July 20, 2009


What was the Reform Party based on?

Mark Dyrholm, a candidate for the leadership of the Wildrose Alliance, was interviewed on the Adler show last week. As part of his response to a question on how he would "label" himself, Dyrholm said:
"If we look at what Albertans and western Canada supported for in the Reform Party days, that came out of a strong background of social conservatism."
The idea that Reform's founding was based on social conservatism is a common misconception about the party, which I have heard frequently from Eastern media types (which makes it rather odd that Dyrholm would fall for it). In fact, the issues and motivations that led to the Reform Party's founding were all about democratic reform (hence the name) and fiscal conservatism (balanced budgets, etc).

In his book, Stephen Harper and the Future of Canada, William Johnson describes Reform's initial policies as follows:
To Harper's relief, the new party had taken a stand against the Meech Lake Accord and for a Triple-E Senate, for free trade with the United States, and for entrenching property rights in the Constitution of Canada.


[quoting John Weissenberger] And the reaction from the outside was just so vitriolic.
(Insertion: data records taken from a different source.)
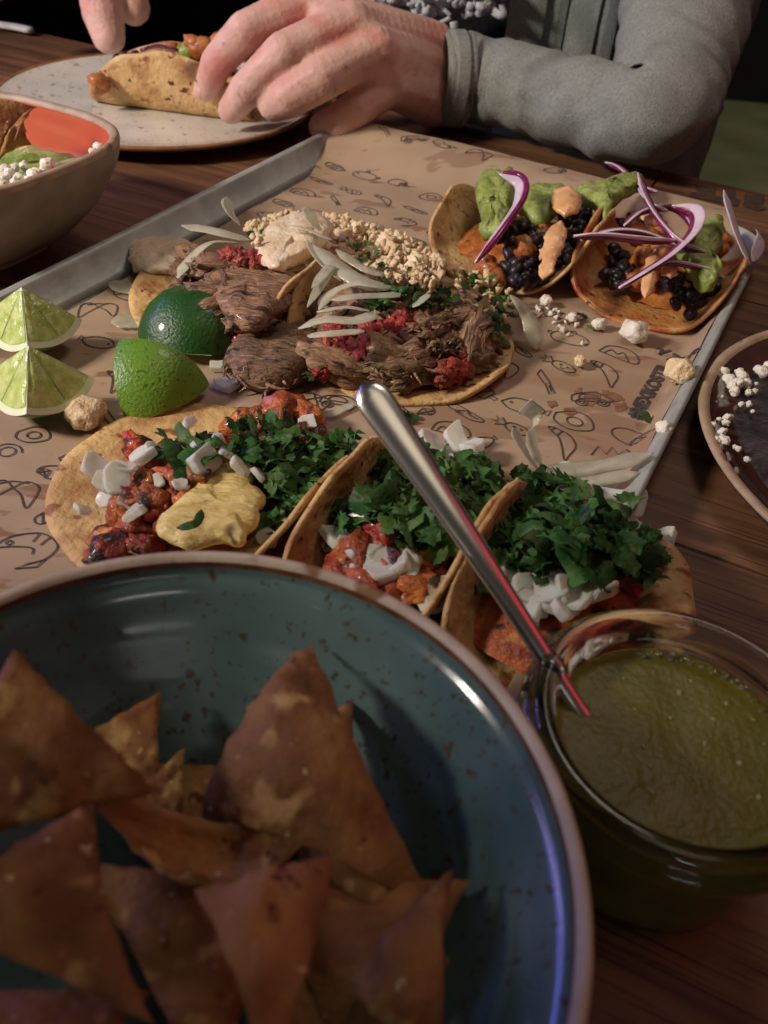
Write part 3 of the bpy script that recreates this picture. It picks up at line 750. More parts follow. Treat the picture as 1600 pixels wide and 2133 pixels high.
# --- near row: marinated pork
uA, vA = uvpt(-.083, .295)
A = make_taco(uA, vA, [(-.066, .010), (-.04, .0068), (0, .006), (.028, .0065), (.047, .014), (.0575, .027), (.0615, .039)], .067,
  'pork taco with a pineapple chunk and diced onion, spread open at the left', MT['tortilla'], 1, (.018, .008, .030, 0, .032), pgroup, MT['pastor'])
B = make_taco(uA+.099, vA-.010, [(-.031, .043), (-.030, .027), (-.021, .012), (0, .0065), (.018, .011), (.027, .026), (.030, .047)], .064,
  'pork taco under chopped cilantro, squeezed between its two neighbours behind the spoon', MT['tortilla'], 2, (.025, 0, .022, 0, .036), pgroup, MT['pastor'])
C = make_taco(uA+.169, vA-.012, [(-.036, .049), (-.034, .030), (-.025, .013), (-.004, .0065), (.016, .013), (.028, .0245), (.046, .0240)], .060,
  'pork taco heaped with cilantro, hanging over the tray edge beside the salsa jar', MT['tortilla'], 3, (.027, -.002, .032, 0, .036), pgroup, MT['pastor'])
# --- middle row: beef
uE, vE = uvpt(.004, .438)
E_ = make_taco(uE, vE, [(-.058, .042), (-.054, .025), (-.042, .010), (-.02, .0065), (.02, .0065), (.048, .008), (.062, .013)], .063,
  'beef taco with red sausage, onion slivers and herbs, behind the spoon handle', MT['tortilla'], 4, (.024, -.004, .030, .006, .032), bgroup, MT['beef'])
uD, vD = uvpt(-.103, .474)
D = make_taco(uD, vD, [(-.060, .013), (-.03, .007), (.016, .0065), (.036, .012), (.049, .028), (.053, .043)], .062,
  'beef taco with a big slice of meat and melted cheese, behind the dark lime wedge', MT['tortilla'], 5, (.026, .006, .030, 0, .032), bgroup, MT['beef'])
# --- far corner: beans and guacamole
uF, vF = uvpt(.080, .580)
Fq = make_taco(uF, vF, [(-.056, .038), (-.050, .020), (-.032, .008), (0, .0065), (.030, .009), (.046, .022), (.053, .045)], .068,
  'bean taco with two scoops of guacamole and an orange cream stripe', MT['tortilla'], 6, (.022, 0, .032, 0, .036), vgroup, MT['potato'])
uG, vG = uvpt(.171, .542)
G = make_taco(uG, vG, [(-.052, .043), (-.048, .021), (-.034, .009), (0, .0065), (.028, .010), (.040, .022), (.046, .034)], .066,
  'bean taco on a red-stained tortilla with red onion rings, against the tray edge', MT['tortilla_saucy'], 7, (.020, .004, .028, .008, .032), vgroup, MT['potato'])

LV = variants(LEAVES, MT['cilantro']); ON = variants(DICE, MT['onion'])
# pork pieces
strew(A, 'pork_piece', PAST, MT['pastor'], [(260, 950), (340, 900), (430, 950), (440, 1050), (330, 1150), (220, 1150)], 30, 11, (-.001, .004), .7, (.5, .95))
strew(A, 'pork_piece', PAST, MT['pastor'], [(440, 880), (640, 860), (700, 930), (640, 1000), (450, 960)], 16, 12, (-.003, .001), .7, (.5, .9))
strew(B, 'pork_piece', PAST, MT['pastor'], [(640, 1150), (720, 1080), (940, 1120), (900, 1240), (800, 1240)], 26, 13, (-.004, .001), .7, (.5, .95))
strew(C, 'pork_piece', PAST, MT['pastor'], [(1100, 1150), (1200, 1120), (1230, 1230), (1130, 1290), (1080, 1240)], 16, 14, (-.006, -.001), .7, (.5, .9))
piece('pork_piece', PAST[2], None, A.root, land(A, 590, 850, .004), Matrix.Rotation(.5, 4, 'Z'), 1.0); piece('pork_piece', PAST[4], None, A.root, land(A, 640, 865, .003), Matrix.Rotation(2.1, 4, 'Z'), .9)
# diced onion: individually placed (px, py, dz, size, spin)
rng = random.Random(5)
for (x, y, dz, s) in [(205, 975, .012, 1.6), (245, 1000, .012, 1.5), (228, 1035, .007, 1.2), (285, 1065, .007, 1.25), (300, 950, .009, 1.3), (172, 1062, .006, .95), (392, 885, .008, 1.1), (425, 960, .010, 1.35), (500, 970, .009, 1.1), (540, 990, .008, .9), (355, 925, .008, .8), (445, 915, .006, 1.0), (375, 1010, .010, .7), (640, 880, .005, 1.0), (585, 1090, .006, 1.1), (560, 1120, .006, 1.0), (262, 975, .013, 1.1), (222, 1005, .012, 1.2), (318, 935, .009, .9), (262, 1045, .007, .9), (470, 945, .010, .9), (410, 935, .009, .8), (600, 905, .008, .8), (330, 1000, .008, .7)]:
    piece('onion_piece', rng.choice(ON), None, A.root, land(A, x, y, dz), rot_rand(rng, .8), s*.82)
for (x, y, dz, s) in [(700, 1120, .004, 1.25), (735, 1090, .004, 1.2), (735, 1180, .0, 1.1), (800, 1190, .003, 1.35), (845, 1180, .002, 1.2), (905, 1240, .004, 1.35), (690, 1055, .004, 1.2), (900, 930, .004, 1.3), (950, 915, .004, 1.3), (985, 930, .004, 1.2), (925, 960, .004, 1.1), (870, 925, .004, 1.0), (720, 1020, .006, 1.1), (770, 1150, .0, 1.0)]:
    piece('onion_piece', rng.choice(ON), None, B.root, land(B, x, y, dz), rot_rand(rng, .6), s)
for (x, y, dz, s) in [(1270, 1040, .003, 1.5), (1320, 1050, .003, 1.45), (1310, 1090, .003, 1.2), (1250, 1070, .004, 1.2), (1360, 1160, .001, 1.1), (1370, 1195, .002, 1.1), (1190, 1230, .002, 1.5), (1235, 1225, .001, 1.4), (1090, 1230, .003, 1.2), (1065, 1200, .003, 1.0), (1110, 1270, .0, 1.1), (1200, 1130, .004, .9), (1180, 990, .004, 1.2), (1380, 1120, .002, .9)]:
    piece('onion_piece', rng.choice(ON), None, C.root, land(C, x, y, dz), rot_rand(rng, .6), s)
# cilantro heaps
strew(A, 'cilantro_leaf', LV, None, [(470, 880), (560, 870), (660, 920), (745, 900), (755, 960), (720, 1020), (600, 1060), (560, 1000), (500, 950)], 165, 21, (.004, .012), .8, (.6, 1.6))
strew(A, 'cilantro_leaf', LV, None, [(330, 920), (400, 900), (470, 920), (470, 960), (400, 980), (340, 960)], 16, 22, (.008, .013), .6, (.6, 1.75))
strew(A, 'cilantro_leaf', LV, None, [(520, 1030), (580, 1030), (620, 1080), (560, 1100)], 10, 23, (.006, .010), .7, (.8, 1.2))
strew(B, 'cilantro_leaf', LV, None, [(760, 960), (830, 930), (1000, 950), (1050, 960), (1030, 1050), (980, 1160), (860, 1130), (780, 1080), (740, 1010)], 200, 24, (.004, .012), .8, (.6, 1.65))
strew(C, 'cilantro_leaf', LV, None, [(1060, 1010), (1120, 980), (1220, 1030), (1330, 1090), (1375, 1130), (1350, 1200), (1250, 1190), (1160, 1180), (1060, 1170), (1040, 1090)], 235, 25, (.004, .013), .8, (.6, 1.75))
piece('cilantro_leaf', LV[1], None, C.root, land(C, 1340, 1205, .008), rot_rand(rng, .4), 1.9); piece('cilantro_leaf', LV[2], None, C.root, land(C, 1310, 1045, .012), rot_rand(rng, .3), 1.5)
piece('cilantro_leaf', LV[3], None, C.root, land(C, 1200, 1010, .010), rot_rand(rng, .5), 1.7); piece('cilantro_leaf', LV[0], None, B.root, land(B, 985, 985, .012), rot_rand(rng, .5), 1.5)
strew(B, 'cilantro_leaf', LV, None, [(770, 930), (850, 920), (860, 1000), (780, 1100), (690, 1130), (700, 1040)], 60, 26, (.002, .010), .8, (.8, 1.3))
strew(C, 'cilantro_leaf', LV, None, [(1075, 985), (1120, 990), (1100, 1100), (1050, 1200), (1020, 1220), (1040, 1100)], 50, 27, (.004, .010), .8, (.8, 1.3))
strew(A, 'cilantro_leaf', LV, None, [(560, 900), (700, 930), (745, 930), (690, 1050), (600, 1120), (560, 1040)], 50, 29, (.004, .010), .8, (.8, 1.3))
strew(C, 'onion_piece', ON, None, [(1060, 1190), (1130, 1180), (1240, 1200), (1230, 1260), (1120, 1290), (1050, 1250)], 12, 30, (-.002, .004), .7, (.9, 1.5))
strew(B, 'onion_piece', ON, None, [(640, 1130), (720, 1060), (760, 1150), (880, 1180), (900, 1260), (780, 1220)], 14, 28, (-.002, .003), .7, (.7, 1.2))
# pineapple chunk with its bit of herb
pz = land(A, 440, 1060, .004).z
lump('pineapple_chunk', [(330, 1100), (352, 1080), (380, 1052), (410, 1030), (412, 1005), (450, 982), (492, 984), (520, 1002), (528, 1030), (552, 1052), (536, 1078), (540, 1100), (515, 1112), (505, 1140), (455, 1132), (400, 1146), (345, 1130)], pz, .0062, MT['pineapple'], A.root, 3, rough=.0022)
strip('cilantro_leaf', [(368, 1100, pz+.013), (395, 1095, pz+.014), (412, 1085, pz+.013), (420, 1062, pz+.014)], .0042, MT['cilantro'], A.root, th=.0005, curl=.4)
# corn cob slice beside the pork
strip('corn_piece', [(570, 852, .013), (600, 850, .014), (632, 855, .013)], .008, MT['pineapple'], A.root, th=.004, curl=.3, taper=.2, rib=1)

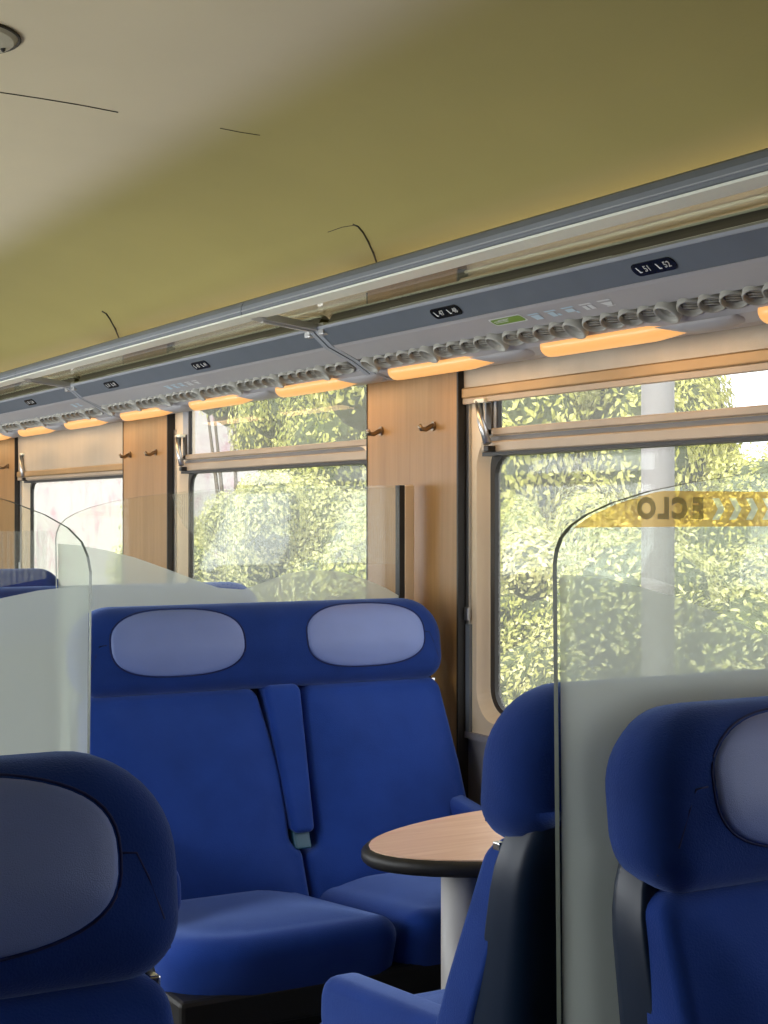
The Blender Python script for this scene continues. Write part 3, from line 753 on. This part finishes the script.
    bm = pillow(o, 0.130, 0.014, 0.0, shell_map, rb=0.050, grid=0.08)
    obj('back_shell', bm, 'shell', t, True)
    obj('seat_pan', BX((-0.495, -0.61, 0.345), (0.495, -0.05, 0.42), 0.01), 'black', t)
    obj('pedestal', BX((-0.34, -0.50, 0.0), (0.34, -0.12, 0.35), 0.02), 'black', t)
    # outer armrests
    for s_ in (-1, 1):
        bm = bmesh.new()
        prof = rpoly([(-0.470, 0.540), (-0.05, 0.560), (0.00, 0.690), (-0.465, 0.652)], [0.045, 0.02, 0.02, 0.045], 7, 0.04)
        if s_ > 0: f_ = lambda u, v, w_: (0.431+w_, u, v)
        else: f_ = lambda u, v, w_: (-0.431-w_, u, v)
        obj('side_armrest', pillow(prof, 0.066, 0.020, 0.002, f_, rb=0.020), 'velvet', t, True)
        obj('armrest_support', pillow(rpoly([(-0.36, 0.30), (-0.14, 0.30), (-0.12, 0.58), (-0.36, 0.56)], 0.03, 4, 0.08), 0.036, 0.006, 0, (lambda u, v, w_: (0.446+w_, u, v)) if s_ > 0 else (lambda u, v, w_: (-0.446-w_, u, v))), 'shell', t, True)
    return t
RC, LC = 1.620, 0.044
YA = 3.48
A = bench((RC+0.015, YA, 0), 'blue velvet double bench facing the viewer, in full view behind the table')
dup(A, (RC, YA-P, 0), 0, 'blue bench at the bottom right, only its left headrest corner in view')
dup(A, (RC, 1.765, 0), PI, 'blue bench with its dark glossy back shell turned to the viewer, right of the table')
dup(A, (LC, YA-P, 0), 0, 'blue bench at the bottom left, its rounded headrest corner cut by the frame')
dup(A, (RC, 4.75, 0), PI, 'far blue bench whose right headrest corner peeps over the full-view bench')
dup(A, (1.42, 6.25, 0), PI, 'farthest blue bench, seen through the left glass screen')
dup(A, (LC, -0.36, 0), PI, 'blue bench under the viewpoint')
dup(A, (RC, -0.345, 0), PI, 'blue bench to the right of the viewpoint, out of frame')
dup(A, (RC, YA-2*P, 0), 0, 'blue bench behind the viewpoint on the right')
dup(A, (LC, YA-2*P, 0), 0, 'blue bench behind the viewpoint on the left')

# the armrest by the wall on the full-view bench is a short one
for c in A.children:
    if c.name.startswith('side_armrest') and sum(v.co.x for v in c.data.vertices) > 0: c.scale = (1, 0.55, 1); c.location = (0.0, 0, -0.006)
# ------------------------------------------------------------------ table
tb = thing('table', 'wood-topped table with black rim and pale leg in front of the bench', 'table', (RC+0.03, 2.655, 0))
def table_outline(extra=0.0):
    a, b_, x0 = 0.56+extra, 0.262+extra, 0.375     # tip at x0-a
    pts = []
    n = 26
    for k in range(n+1):
        th = PI/2+PI*k/n; cs, sn = math.cos(th), math.sin(th)
        pts.append((x0+a*math.copysign(abs(cs)**(2/1.85), cs), b_*math.copysign(abs(sn)**(2/1.95), sn)))
    return pts+[(0.55, -b_), (0.55, b_)]
def slab(o, z0, z1, bev=0.0):
    bm = bmesh.new(); n = len(o)
    lv = [(inset(o, bev) if bev else o, z0), (o, z0+bev), (o, z1-bev), (inset(o, bev) if bev else o, z1)] if bev else [(o, z0), (o, z1)]
    rg = [[bm.verts.new((x, y, z)) for x, y in oo] for oo, z in lv]
    for a, c in zip(rg, rg[1:]):
        for k in range(n): bm.faces.new((a[k], a[(k+1) % n], c[(k+1) % n], c[k]))
    bm.faces.new(rg[0][::-1]); bm.faces.new(rg[-1]); return bm
obj('table_rim', slab(table_outline(0.016), 0.698, 0.728, 0.008), 'black', tb, True)
obj('table_top', slab(table_outline(0.0), 0.700, 0.7305, 0.0), 'table_wood', tb)
obj('table_leg', tube([(0.010, 0, 0.0), (0.010, 0, 0.70)], 0.038, 28), 'table_leg', tb, True)
obj('foot_plate', tube([(0.010, 0, 0.0), (0.010, 0, 0.012)], 0.10, 28), 'steel', tb)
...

There was a really vicious cartoon in the Free Press of Manning with bad pointy teeth and he carried one of those big marching drums, and the quote underneath was: 'Join Preston's thump for Jesus.' I was shocked, because religion wasn't even discussed at this meeting, it had nothing to do with what was discussed. I remember saying to Stephen, Were these guys even at the same meeting?
The social conservative element didn't develop until later, and even then, it was usually approached from a democratic reform angle. For example, Reform's policy on abortion was to have a national referendum to settle the issue.